L’avenir des salariés figure souvent au centre des préoccupations des cédants. Il y a deux ans, Philippe Le Gall a vendu Sorcom, une entreprise de fourniture dans le secteur de l’énergie qu’il avait rachetée en 2006 : « Avec le repreneur, on s’est rapidement mis d’accord sur le prix. Nos discussions ont surtout porté sur l’après, la fusion des équipes. Cela m’a rassuré qu’il s’agisse d’un groupe géographiquement proche. Vis-à-vis des salariés, je ne voulais pas de transfert d’activité. » Et de prévenir ceux qui auraient tendance à ne pas couper le cordon : « Si on vend, on ne
revient pas. Sinon on ne vend pas. »
LA SCOP, une solution « idéale » ?
Et si les salariés eux-mêmes reprenaient leur entreprise ?
C’est ce qui s’est passé chez Delta Meca, atelier d’usinage à Couëron. Créée en 2008 par Mireille Breheret et Christian Caillé, la SARL portait déjà les germes de cette forme de reprise, de par un souhait précoce d’ouvrir le capital aux salariés et un passage en SCOP (*) dite « d’amorçage »
dès 2015. Un an plus tard, les salariés étaient déjà majoritaires, bénéficiant en parallèle de formations au management.
« On s’était donné cinq ans, on partira fin 2020.

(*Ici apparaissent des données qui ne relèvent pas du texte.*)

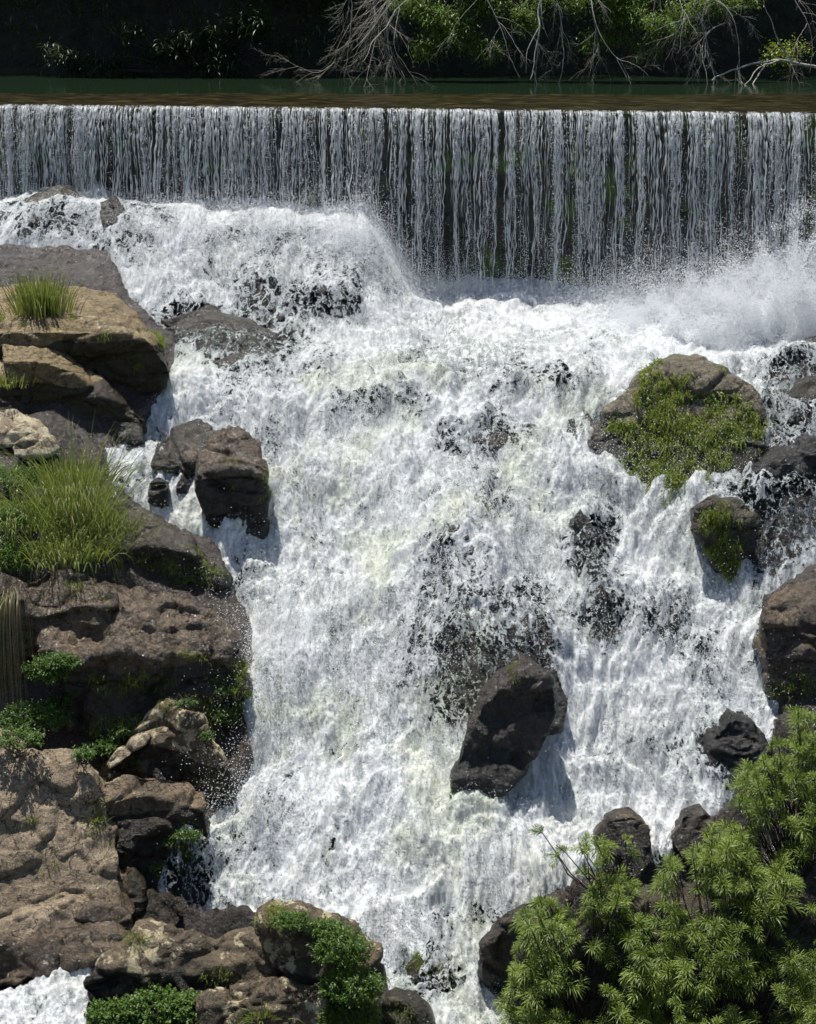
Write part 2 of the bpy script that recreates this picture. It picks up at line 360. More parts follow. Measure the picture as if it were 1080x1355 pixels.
def sdist(x, y, poly=wpoly):
    """signed distance to the river's outline, positive outside"""
    d = np.full(x.shape, 1e9); ins = np.zeros(x.shape, bool); n = len(poly)
    for i in range(n):
        a = poly[i]; b = poly[(i + 1) % n]; e = b - a; t = np.clip(((x - a[0]) * e[0] + (y - a[1]) * e[1]) / (e @ e), 0, 1)
        d = np.minimum(d, np.hypot(x - a[0] - t * e[0], y - a[1] - t * e[1]))
        c = ((a[1] > y) != (b[1] > y)) & (x < (b[0] - a[0]) * (y - a[1]) / (b[1] - a[1] + 1e-12) + a[0]); ins ^= c
    return np.where(ins, -d, d)

# riverbed and banks, one sheet
nx, ny = 420, 420
X, Y = np.meshgrid(np.linspace(-14, 14, nx), np.linspace(6, 29.2, ny))
SD = sdist(X, Y)
G = np.where(SD < 0, wbase(X, Y) - .23, base(X, Y) + .10)
G = G + np.where(SD > 0, np.minimum(SD * .35, .30), 0) * sst(Y, 18.5, 20.5) - .45 * sst(SD, .0, .5) * sst(-Y, -19, -17.5) + .09 * fbm2(X * 1.3, Y * 1.3, 5, .6)
G = G + 1.5 * sst(np.abs(X), 7.5, 13)
# second little channel at the bottom left
chp = np.array([hit(*p)[:2] for p in [(-60, 1400), (-60, 1345), (20, 1320), (100, 1285), (125, 1300), (110, 1400)]])
G = G - .35 * sst(-sdist(X, Y, chp), -.1, .1)
def gridfaces(nx, ny):
    i = np.arange(ny - 1)[:, None] * nx + np.arange(nx - 1)[None]
    return np.stack([i, i + 1, i + nx + 1, i + nx], -1).reshape(-1, 4)
bed = mk('riverbed', np.stack([X, Y, G], -1), gridfaces(nx, ny), M['black']); tag(bed, kind='structure')
from math import floor
def ground(x, y):
    i = int((x + 14) / 28 * (nx - 1)); j = int((y - 6) / 23.2 * (ny - 1))
    return float(G[min(max(j, 0), ny - 1), min(max(i, 0), nx - 1)])

# ------------------------------------------------------------------ weir, crest, pond, far bank
m, nt, N, L, bs = mat('weir_wall'); co = coords(nt); a = noise(nt, co, 1.2, 6, .65, .3); b = noise(nt, coords(nt, (1, 1, .35)), 9, 7, .7)
c = mixc(nt, mrange(nt, b, .4, .6), (.012, .012, .009), (.055, .05, .036)); c = mixc(nt, mrange(nt, a, .52, .64), c, mixc(nt, b, (.035, .07, .012), (.12, .21, .035)))
L.new(c, bs.inputs['Base Color']); bs.inputs['Roughness'].default_value = .35; L.new(bump(nt, b, .9, .06), bs.inputs['Normal']); M['wall'] = m
m, nt, N, L, bs = mat('crest_algae'); co = coords(nt, (.5, 1.6, 1)); a = noise(nt, co, 3.2, 8, .7, .6); b = noise(nt, coords(nt, (.6, 2.5, 1)), 7, 6, .65, .8)
L.new(ramp(nt, a, [(.38, (.005, .004, .002)), (.5, (.018, .014, .006)), (.64, (.062, .054, .02))]), bs.inputs['Base Color']); bs.inputs['Roughness'].default_value = .22; bs.inputs['Specular IOR Level'].default_value = .22
L.new(bump(nt, b, .35, .04), bs.inputs['Normal']); M['crest'] = m
m, nt, N, L, bs = mat('pond_water'); b = noise(nt, coords(nt, (.5, 2., 1)), 3.2, 4, .55, .4)
bs.inputs['Base Color'].default_value = (.016, .034, .016, 1); bs.inputs['Roughness'].default_value = .04; bs.inputs['IOR'].default_value = 1.33
L.new(bump(nt, b, .12, .03), bs.inputs['Normal']); M['pond'] = m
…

Les salariés ont déjà eu une carte blanche totale pour créer un nouvel atelier de chaudronnerie. » Mireille Breheret ne tarit pas d’éloges sur les SCOP, « des modèles très souples et modulables. Comme outil
de transmission et de pérennisation de l’activité, c’est idéal. »
Pour la Nantaise Viviane Borne et son bureau d’études en hydrogéologie, le passage de témoin en SCOP n’avait pas été programmé jusqu’à ce que des ingénieurs se manifestent en interne, rassurant la dirigeante sur le maintien de « la même philosophie ». Le processus a pris deux ans,
sans achoppement sur le prix de vente : « Ce n’est pas l’argent qui compte, mais le devenir de l’entreprise. »
(*) Société coopérative et participative
PHOTO : Jean-Pierre QUERAUD, Viviane Borne, Philippe Le Gall
et Mireille Breheret ont témoigné de la transmission de leur entreprise.